Conforme detalhou a prefeitura para a reportagem, o bueiro onde aconteceu o acidente tem mais de 30 anos e ficava aberto, sem nenhum tipo de proteção.

Em entrevista ao g1 na ocasião, o engenheiro sanitarista Jonatas Sodré, do Conselho Regional de Engenharia e Agronomia da Bahia (CREA-BA), detalhou que uma tampa não é obrigatória e que costuma não ser usada, mas poderia ter sido instalada, diante da localização do equipamento, que fica próximo a uma unidade escolar.

“Em teoria, ele está ocupando um pouco a calçada, então, tem um problema aí que poderia talvez se colocar uma tampa, por ser uma zona urbana. Se você fecha com concreto, com grade, por exemplo, teria mais segurança para as pessoas transitarem”, comentou o especialista.

Na ocasião, a administração municipal direcionou a responsabilidade para o Departamento Nacional de Infraestrutura de Transportes (DNIT) , porque o bueiro fica sob os trilhos ferroviários.

O DNIT, por sua vez, disse que a manutenção da Avenida Lauro de Freitas deveria ser de responsabilidade do governo do estado. Já a administração estadual informou que, por se tratar de água da chuva, a manutenção deveria ser da prefeitura.

As chuvas ocorridas em novembro na capital e na RMS foram provocadas por uma frente fria. Segundo o Instituto nacional de Meteorologia (Inmet), mesmo antes de encerrar o mês, a capital já tinha registrado o novembro mais chuvoso da história, desde 1961.
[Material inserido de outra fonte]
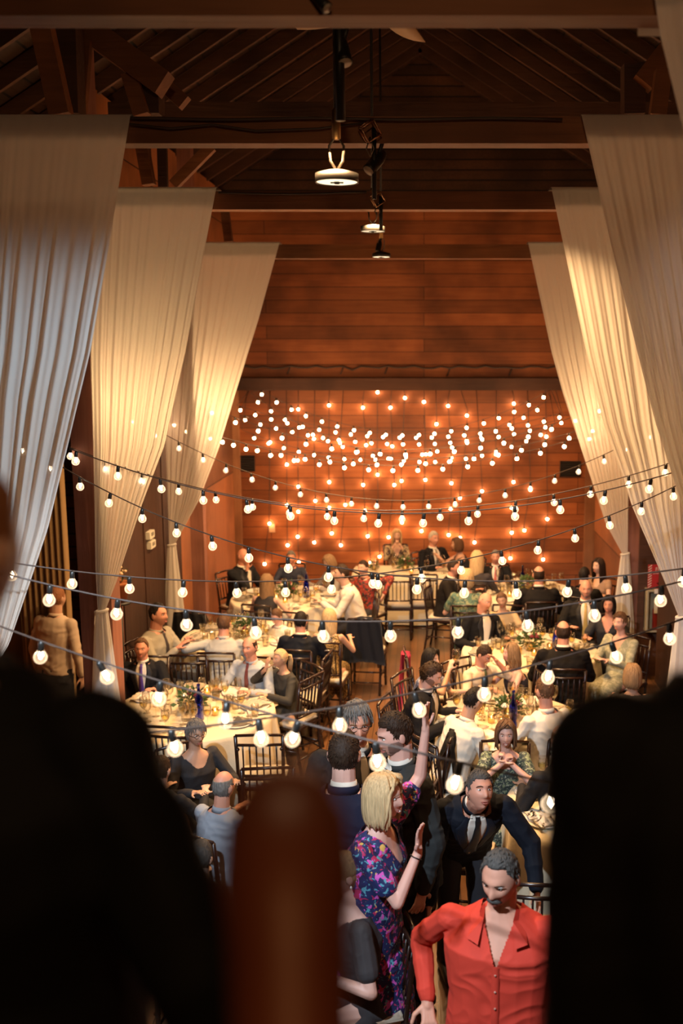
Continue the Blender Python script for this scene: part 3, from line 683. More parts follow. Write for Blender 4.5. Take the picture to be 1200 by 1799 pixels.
def head_grid(bm, keep=None, off=0.0, nu=48, nv=36, fem=False, scale=1, nf=None):
    grid = []
    for j in range(nv + 1):
        th = PI * j / nv; row = []
        for i in range(nu):
            ph = 2 * PI * i / nu; d = V((math.sin(th) * math.cos(ph), math.sin(th) * math.sin(ph), math.cos(th)))
            row.append((d, head_pt(d, fem, off + (nf(d) if nf else 0)) * scale))
        grid.append(row)
    vs = {}
    def vert(i, j):
        key = (i % nu if 0 < j < nv else 0, j)
        if key not in vs: vs[key] = bm.verts.new(grid[j][i % nu][1])
        return vs[key]
    for j in range(nv):
        for i in range(nu):
            if keep and not all(keep(grid[b][a % nu][0]) for a, b in ((i, j), (i + 1, j), (i, j + 1), (i + 1, j + 1))): continue
            q = [vert(i, j), vert(i, j + 1), vert(i + 1, j + 1), vert(i + 1, j)]
            u = []
            for v in q:
                if v not in u: u.append(v)
            if len(u) > 2: bm.faces.new(u)
def hairthr(d, style):
    f = -d.y; t = max(0, min(1, (f + .35) / .85)); thr = -.66 + t * (1.23 if style != 'receding' else 1.41)
    return thr - (.12 if abs(d.x) > .6 and f > 0 else 0)
def hairline(style):
    def keep(d):
        f = -d.y; t = max(0, min(1, (f + .35) / .85)); thr = -.66 + t * (1.23 if style != 'receding' else 1.41)
        if abs(d.x) > .6 and f > 0: thr -= .12
        if d.z < thr: return False
        if style in ('bald', 'balding') and (d.z > (.30 if style == 'bald' else .58) or f > .42): return False
        return True
    return keep
M_LIPS = mat('lips', (.42, .13, .10), .5); M_EYEW = mat('eye_white', (.75, .70, .65), .25); M_IRIS = mat('iris', (.03, .02, .012), .2)
M_TEETH = mat('teeth', (.8, .76, .68), .3)
SKIN = {'fair': (.70, .42, .30), 'pink': (.74, .42, .33), 'tan': (.56, .32, .21), 'red': (.66, .31, .21)}
HAIR = {'black': (.012, .008, .006), 'dark': (.035, .019, .011), 'brown': (.12, .06, .03), 'auburn': (.25, .10, .04), 'gray': (.17, .155, .14), 'white': (.50, .44, .36),
        'blonde': (.60, .42, .22), 'darkblonde': (.27, .165, .085), 'saltpepper': (.075, .068, .062)}
def hairmat(c):
    nm = 'hair_' + c
    if nm in MATS: return MATS[nm]
    m = mat(nm, HAIR[c], .58, spec=.25, var=.65, vs=9); nt = m.node_tree
    for n in nt.nodes:
        if n.type == 'TEX_NOISE':
            bp = nt.nodes.new('ShaderNodeBump'); bp.inputs['Strength'].default_value = .8; bp.inputs['Distance'].default_value = .006; nt.links.new(n.outputs['Fac'], bp.inputs['Height']); nt.links.new(bp.outputs[0], nt.nodes['Principled BSDF'].inputs['Normal'])
            mp = nt.nodes.new('ShaderNodeMapping'); mp.inputs['Scale'].default_value = (14, 14, 1.2)
            tc = [q for q in nt.nodes if q.type == 'TEX_COORD'][0]; nt.links.new(tc.outputs['Object'], mp.inputs[0]); nt.links.new(mp.outputs[0], n.inputs['Vector'])
    return m

def hand(bm, W, d, n, side, sc=1.0, curl=.35, spread=.12):
    """W wrist, d finger direction, n palm normal (palm faces n), side +1: thumb on the +s side"""
    d = d.normalized(); n = (n - d * n.dot(d)).normalized(); s = d.cross(n).normalized() * side
    capsule(bm, W - d * .02 * sc, W + d * .02 * sc, .024 * sc, .024 * sc, 8)
    for k in (-1.2, -.4, .4, 1.2):
        capsule(bm, W + d * .015 * sc + s * k * .011 * sc, W + d * .085 * sc + s * k * .017 * sc, .0145 * sc, .012 * sc, 8)
    for k, L in ((1.5, .068), (.5, .078), (-.5, .072), (-1.5, .056)):
        a = W + d * .088 * sc + s * k * .0185 * sc; dd = (d + s * k * spread).normalized(); ang = 0
        for q, (fr, r) in enumerate(((.45, .0095), (.32, .0085), (.23, .0075))):
            ang += curl * (.7, 1.0, .8)[q]; v = dd * math.cos(ang) + n * math.sin(ang)
            b = a + v * L * fr * sc; capsule(bm, a, b, r * sc, r * .93 * sc, 7); a = b
    a = W + d * .025 * sc + s * .022 * sc; t1 = (d * .55 + s * .8 + n * .25).normalized(); b = a + t1 * .045 * sc; capsule(bm, a, b, .013 * sc, .011 * sc, 7)
    c = b + (d * .85 + s * .35 + n * (.2 + curl * .5)).normalized() * .034 * sc; capsule(bm, b, c, .0105 * sc, .009 * sc, 7)
def ik(S, T, L1, L2, hint):
    v = T - S; D = min(v.length, (L1 + L2) * .995); v = v.normalized(); T = S + v * D
    a = (L1 * L1 - L2 * L2 + D * D) / (2 * D); h = math.sqrt(max(1e-6, L1 * L1 - a * a))
    p = V(hint); p = (p - v * p.dot(v))
    p = p.normalized() if p.length > 1e-4 else V((0, 1, 0))
    return S + v * a + p * h, T
RINGS_M = [(-.14, .180, .135), (-.06, .180, .135), (.04, .170, .130), (.15, .163, .122), (.28, .178, .130), (.38, .185, .125), (.455, .165, .100), (.505, .095, .075), (.53, .066, .064)]
RINGS_F = [(-.14, .185, .140), (-.06, .182, .138), (.04, .160, .118), (.15, .140, .105), (.26, .155, .125), (.34, .160, .135), (.41, .155, .105), (.46, .135, .085), (.505, .075, .065), (.53, .055, .056)]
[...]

Entre os dias 1º e 27, foram registrados 322 mm de chuva, praticamente o triplo da média histórica esperada para todo mês: 108 mm. Em Salvador, outras duas pessoas morreram após deslizamentos de terra ocorridos entre os bairro de Pernambués e Saramandaia.

O primeiro a ter óbito confirmado foi Gerson Alexandrino Santos Júnior, o mais velho dos três mortos durante o período chuvoso na região, com 23 anos. O jovem dormia em casa, na rua Horta, no bairro de Saramandaia, quando a terra deslizou e fez o imóvel desabar, no dia 27 de novembro. Ele estava com a mãe e o padrasto, que conseguiram fugir a tempo, após pular um muro com 2 metros de altura.

O corpo de Gerson foi retirado dos escombros no mesmo dia e sepultado 24h depois, sob forte comoção dos vizinhos e de familiares, que lamentaram a morte precoce. Conhecido como “Juninho” na comunidade, o rapaz deixou dois filhos.

Na manhã do mesmo dia em que a menina de Dias D’Ávila foi encontrada, bombeiros militares e voluntários localizaram o corpo de Paulo Andrade, de 18 anos. Ele também ficou 48h desaparecido, só que nos escombros da casa onde morava. O rapaz estava no banheiro, quando o imóvel, que fica em Saramandaia, cedeu com um deslizamento de terra, ocorrido na rua Amargosa, em Pernambués, localidade próxima.

A mãe do jovem e o irmão de 6 anos dele, além de um vizinho, também foram soterrados, porém resgatados com vida.

O corpo de Paulo estava em um local de difícil acesso e, apesar de ter sido achado pela manhã, só foi retirado dos escombros por volta das 18h de 29 de novembro, após um longo trabalho das equipes. Ele foi sepultado no dia seguinte, com homenagens.